Hey Scott. Yeah, you raise similar questions that crossed my mind when I first heard that analysis. But I don't think Hitchens's analysis is his idea in this regard. I think he is expressing something that he learned from science on this question. It seems to me that it's quite possible that the cosmos doesn't have a conscious or an awareness of itself as we human beings do. When for example we get a Katrina that wipes entire communities, Katrina is not thinking about the women, men, and children that it's killing. When some children are born with deformities, nature does not weep as we do. While nature/cosmos provides us with the stuff we need to live, there's no indication that it does that consciously for us. It gives us the stuff to live, but also gives us the stuff that kills us.

It's hard to tell if we are mistake or a freak of nature. But it does seem as if there's not a grand design for humanity. There's no assurance that we will be here forever. Dialectically though we can and often turn the negatives of the cosmos into positives for our survival. And we are indeed a part of nature just as the sun is. But we are conscious of our actions. The cosmos doesn't appear to be conscious. That's probably what bothers and frightens so many people to believe in an all powerful god. We want to think that there's something larger than ourselves that cares for us, but in fact we are the only ones who can care for us.
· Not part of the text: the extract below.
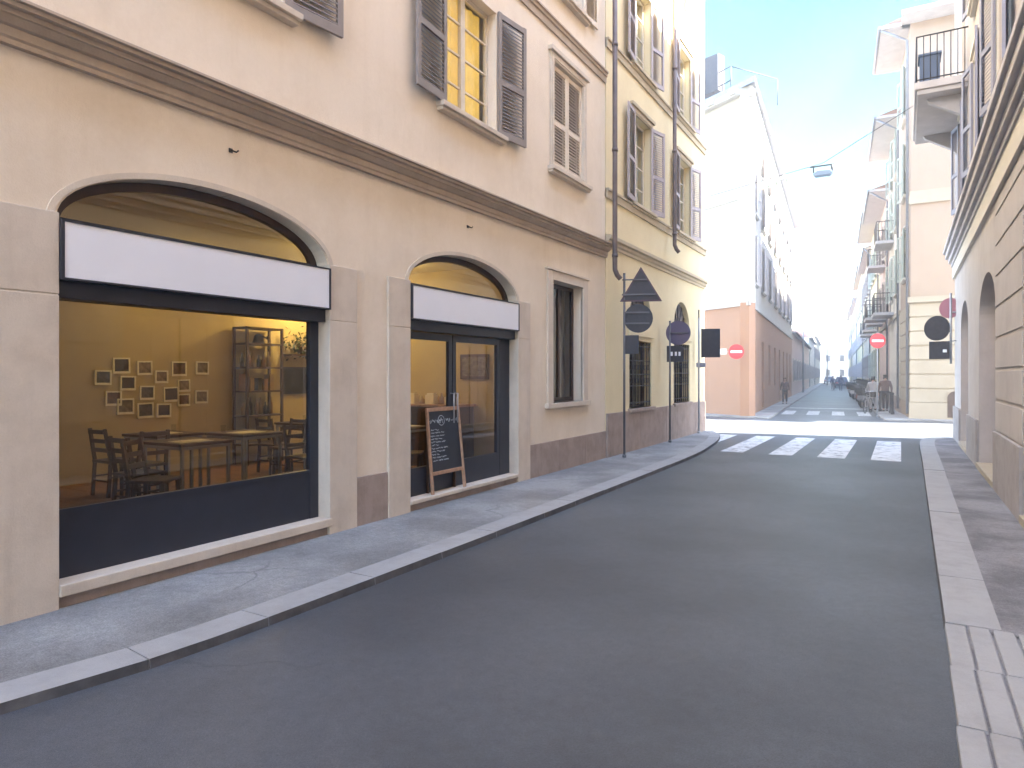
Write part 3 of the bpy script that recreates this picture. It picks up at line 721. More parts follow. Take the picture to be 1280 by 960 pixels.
for a0,a1 in ((-14,1.4),(4.1,6.9),(9.6,12.25),(15.0,17.25),(19.6,YE)):
    b = MB(FR); b.box(a0,a1,0,.045,-.12,.78); child(b.build('stone_plinth', M['greybase'], bevel=.006), rb)
b = MB(FR); b.box(-14,YE+.03,0,.06,4.18,4.5); child(b.build('string_course', M['pale']), rb)
b = MB(FR); b.prism([(0.0,4.5),(.07,4.5),(.12,4.62),(.2,4.68),(.26,4.86),(.26,4.95),(0,5.0)][::1], -14, YE+.1, 'x') if False else None
b = MB(FR)
for (n1,z0,z1) in ((.09,4.502,4.6),(.15,4.6,4.72),(.22,4.72,4.86),(.27,4.86,4.95)): b.box(-14,YE+.05,0,n1,z0,z1)
child(b.build('cornice', M['soffit'], bevel=.01), rb)
for (y0,y1,zs,rs) in ((12.35,14.9,2.62,.66),(17.35,19.5,2.62,.66),(7.0,9.5,2.8,.75),(1.5,4.0,2.8,.75)):
    b = MB(FR); n=24; c=(y0+y1)/2; a=(y1-y0)/2
    b.prism([(y0,zs-.1),(y1,zs-.1)]+[(c+a*math.cos(math.pi*i/n),zs+rs*math.sin(math.pi*i/n)) for i in range(n+1)],-.3,-.33,'y')
    lu = child(b.build('lunette', M['shutter_blue']), rb)
    b = MB(FR); b.box(y0,y1,-.3,-.26,0,zs-.1)
    for k in range(4):
        ya = y0+.08+(y1-y0-.16)*k/4; yb_ = ya+(y1-y0-.16)/4-.06
        for za,zz in ((.15,1.0),(1.1,zs-.25)): b.box(ya,yb_,-.26,-.245,za,zz)
    b.mi = 1; b.box(c-.02,c+.02,-.255,-.24,0,zs-.1)
    child(b.build('door', [M['rose'],M['navy']]), rb)
    b = MB(FR); b.box(y0-.05,y1+.05,-.3,.05,-.1,.02); child(b.build('doorstep', M['cream'], bevel=.01), rb)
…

Well, that's my thoughts for now. I want to discuss and read on this question some more to flush it out. Thanks again for raising your questions.
True, good point. But when I heard the analysis, I still found it very interesting. It seems to put things in context in terms of evolution and the non-existence of a god.
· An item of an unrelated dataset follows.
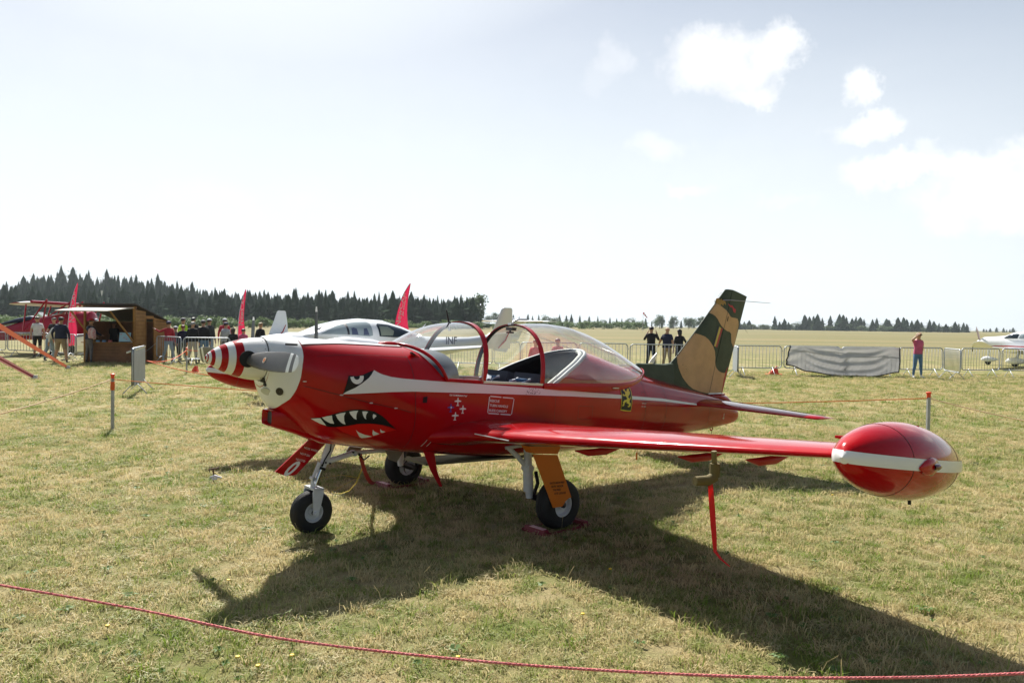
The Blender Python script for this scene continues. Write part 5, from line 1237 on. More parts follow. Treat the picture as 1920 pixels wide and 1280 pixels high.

Jonathan, you had me up until: " The "knowing" is actually a following of laws through certain limiters and probabilities." Your understanding of physics is like light years away from mine, so don't feel inadequate. Could you break down that quote more. I'm very interested in it. I didn't see the movie "Bleep". When I read about it, I thought it would be a waste of my time. Thanks for your "two cents."
Of course the cosmos doesn't know we exist, its not a sentient thing and in any case we on a insignificant planet in an insignificant galaxy in a universe which contains thousands of billions of gallaxies each of which contains hundreds of billions of stars. Why should we matter?